What is needed: Reproduce each line from the first in the data through the line that contains "return Vector(((px-HX)/F*d, d, EYE+(HY-py)/F*d))" exactly; give nothing else.

Dataset content:
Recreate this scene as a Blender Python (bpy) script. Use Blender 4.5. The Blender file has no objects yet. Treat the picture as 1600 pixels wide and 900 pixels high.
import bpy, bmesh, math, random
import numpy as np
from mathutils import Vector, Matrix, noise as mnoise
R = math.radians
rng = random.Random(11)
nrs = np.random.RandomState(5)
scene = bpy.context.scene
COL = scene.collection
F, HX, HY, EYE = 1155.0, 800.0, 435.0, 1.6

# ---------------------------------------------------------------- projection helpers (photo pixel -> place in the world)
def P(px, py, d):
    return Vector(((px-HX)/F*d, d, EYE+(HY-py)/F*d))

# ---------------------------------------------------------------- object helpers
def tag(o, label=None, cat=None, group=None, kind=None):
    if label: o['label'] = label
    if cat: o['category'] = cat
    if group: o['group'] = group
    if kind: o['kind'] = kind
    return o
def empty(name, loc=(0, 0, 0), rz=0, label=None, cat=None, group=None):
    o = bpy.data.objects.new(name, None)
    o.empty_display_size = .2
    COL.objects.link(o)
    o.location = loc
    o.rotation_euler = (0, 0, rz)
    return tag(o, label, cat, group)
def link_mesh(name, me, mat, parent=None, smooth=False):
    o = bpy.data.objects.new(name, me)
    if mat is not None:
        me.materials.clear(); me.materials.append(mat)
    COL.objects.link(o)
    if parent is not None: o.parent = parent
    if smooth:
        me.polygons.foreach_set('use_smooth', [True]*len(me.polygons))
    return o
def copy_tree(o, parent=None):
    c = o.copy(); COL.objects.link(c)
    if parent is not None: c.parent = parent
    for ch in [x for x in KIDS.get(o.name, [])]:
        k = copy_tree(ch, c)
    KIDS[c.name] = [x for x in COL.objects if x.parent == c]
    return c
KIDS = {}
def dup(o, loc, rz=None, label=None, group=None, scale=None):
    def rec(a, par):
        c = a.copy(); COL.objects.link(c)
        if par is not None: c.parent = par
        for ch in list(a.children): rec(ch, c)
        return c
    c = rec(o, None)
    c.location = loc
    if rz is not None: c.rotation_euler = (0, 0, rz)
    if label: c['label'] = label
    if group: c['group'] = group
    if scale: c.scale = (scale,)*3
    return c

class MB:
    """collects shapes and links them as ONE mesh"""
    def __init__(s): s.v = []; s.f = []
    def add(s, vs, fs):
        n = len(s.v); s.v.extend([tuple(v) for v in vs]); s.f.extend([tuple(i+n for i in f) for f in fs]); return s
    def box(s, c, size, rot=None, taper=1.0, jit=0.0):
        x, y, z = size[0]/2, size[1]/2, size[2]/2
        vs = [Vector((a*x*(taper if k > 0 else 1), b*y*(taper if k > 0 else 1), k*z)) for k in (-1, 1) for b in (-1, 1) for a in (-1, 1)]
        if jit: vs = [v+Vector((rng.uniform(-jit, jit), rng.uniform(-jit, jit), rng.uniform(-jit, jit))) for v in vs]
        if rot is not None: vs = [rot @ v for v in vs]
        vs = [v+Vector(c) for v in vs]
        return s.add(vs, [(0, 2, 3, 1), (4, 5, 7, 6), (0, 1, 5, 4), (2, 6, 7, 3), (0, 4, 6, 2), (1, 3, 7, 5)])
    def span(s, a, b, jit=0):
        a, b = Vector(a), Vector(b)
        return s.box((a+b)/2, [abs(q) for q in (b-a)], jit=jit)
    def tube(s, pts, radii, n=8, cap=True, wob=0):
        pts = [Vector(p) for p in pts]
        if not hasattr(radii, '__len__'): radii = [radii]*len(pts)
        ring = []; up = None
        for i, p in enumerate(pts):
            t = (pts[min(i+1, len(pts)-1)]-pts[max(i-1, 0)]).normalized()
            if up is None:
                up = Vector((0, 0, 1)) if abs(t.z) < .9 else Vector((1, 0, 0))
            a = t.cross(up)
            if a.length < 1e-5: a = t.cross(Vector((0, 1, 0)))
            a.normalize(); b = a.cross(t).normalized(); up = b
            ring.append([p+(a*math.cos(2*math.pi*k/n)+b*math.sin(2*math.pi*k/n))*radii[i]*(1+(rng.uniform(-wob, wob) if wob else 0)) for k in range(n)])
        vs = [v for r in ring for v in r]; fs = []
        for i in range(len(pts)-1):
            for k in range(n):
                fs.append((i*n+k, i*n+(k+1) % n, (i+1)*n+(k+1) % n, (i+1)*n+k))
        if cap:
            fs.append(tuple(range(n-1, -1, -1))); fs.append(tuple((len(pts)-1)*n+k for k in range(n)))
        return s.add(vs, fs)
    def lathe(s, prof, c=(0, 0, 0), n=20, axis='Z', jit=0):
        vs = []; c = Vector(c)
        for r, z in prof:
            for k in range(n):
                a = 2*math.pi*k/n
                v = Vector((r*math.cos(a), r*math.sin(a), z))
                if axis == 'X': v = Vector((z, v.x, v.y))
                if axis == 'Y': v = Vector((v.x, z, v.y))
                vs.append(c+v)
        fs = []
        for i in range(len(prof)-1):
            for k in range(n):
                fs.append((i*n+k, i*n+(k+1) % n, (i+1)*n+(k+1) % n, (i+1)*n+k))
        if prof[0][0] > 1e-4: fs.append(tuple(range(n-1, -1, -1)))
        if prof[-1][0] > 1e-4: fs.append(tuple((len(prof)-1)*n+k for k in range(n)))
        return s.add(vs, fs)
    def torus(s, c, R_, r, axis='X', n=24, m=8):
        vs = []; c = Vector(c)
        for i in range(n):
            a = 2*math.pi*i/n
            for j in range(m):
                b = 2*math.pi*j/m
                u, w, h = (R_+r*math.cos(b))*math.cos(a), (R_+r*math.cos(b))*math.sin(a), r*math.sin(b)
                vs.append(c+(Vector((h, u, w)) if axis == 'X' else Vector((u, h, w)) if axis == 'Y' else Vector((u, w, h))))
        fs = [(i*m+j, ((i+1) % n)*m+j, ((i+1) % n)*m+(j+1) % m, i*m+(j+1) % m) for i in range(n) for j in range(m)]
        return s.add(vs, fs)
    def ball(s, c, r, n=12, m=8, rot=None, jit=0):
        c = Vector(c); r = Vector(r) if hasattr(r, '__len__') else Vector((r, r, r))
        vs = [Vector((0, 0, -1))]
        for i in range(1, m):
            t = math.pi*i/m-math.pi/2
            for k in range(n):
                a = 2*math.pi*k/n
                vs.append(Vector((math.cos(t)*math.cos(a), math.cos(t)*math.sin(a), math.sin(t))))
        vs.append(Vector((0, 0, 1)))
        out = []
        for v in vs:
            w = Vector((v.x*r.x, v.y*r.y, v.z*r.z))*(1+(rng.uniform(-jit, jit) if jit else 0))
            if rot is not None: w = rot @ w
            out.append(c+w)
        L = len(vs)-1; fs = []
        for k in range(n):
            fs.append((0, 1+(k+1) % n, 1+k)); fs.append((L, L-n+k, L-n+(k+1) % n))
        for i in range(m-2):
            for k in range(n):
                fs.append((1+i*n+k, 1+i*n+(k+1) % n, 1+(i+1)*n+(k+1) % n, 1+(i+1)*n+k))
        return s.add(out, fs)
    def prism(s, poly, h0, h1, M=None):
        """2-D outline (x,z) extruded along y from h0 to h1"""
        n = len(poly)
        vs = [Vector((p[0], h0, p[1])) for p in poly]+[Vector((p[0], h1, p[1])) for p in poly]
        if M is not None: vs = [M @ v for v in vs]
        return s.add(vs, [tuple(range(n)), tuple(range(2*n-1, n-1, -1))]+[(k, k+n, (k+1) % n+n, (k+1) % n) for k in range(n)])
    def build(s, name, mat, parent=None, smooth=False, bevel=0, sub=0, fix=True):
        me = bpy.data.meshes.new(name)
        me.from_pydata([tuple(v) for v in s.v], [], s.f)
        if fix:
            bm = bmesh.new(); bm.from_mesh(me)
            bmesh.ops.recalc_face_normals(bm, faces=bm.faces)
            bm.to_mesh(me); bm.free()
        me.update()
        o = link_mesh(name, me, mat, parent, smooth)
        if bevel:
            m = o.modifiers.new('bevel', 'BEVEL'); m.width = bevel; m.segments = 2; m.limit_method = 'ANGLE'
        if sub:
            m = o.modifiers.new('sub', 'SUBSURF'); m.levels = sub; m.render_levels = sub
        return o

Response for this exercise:
Recreate this scene as a Blender Python (bpy) script. Use Blender 4.5. The Blender file has no objects yet. Treat the picture as 1600 pixels wide and 900 pixels high.
import bpy, bmesh, math, random
import numpy as np
from mathutils import Vector, Matrix, noise as mnoise
R = math.radians
rng = random.Random(11)
nrs = np.random.RandomState(5)
scene = bpy.context.scene
COL = scene.collection
F, HX, HY, EYE = 1155.0, 800.0, 435.0, 1.6

# ---------------------------------------------------------------- projection helpers (photo pixel -> place in the world)
def P(px, py, d):
    return Vector(((px-HX)/F*d, d, EYE+(HY-py)/F*d))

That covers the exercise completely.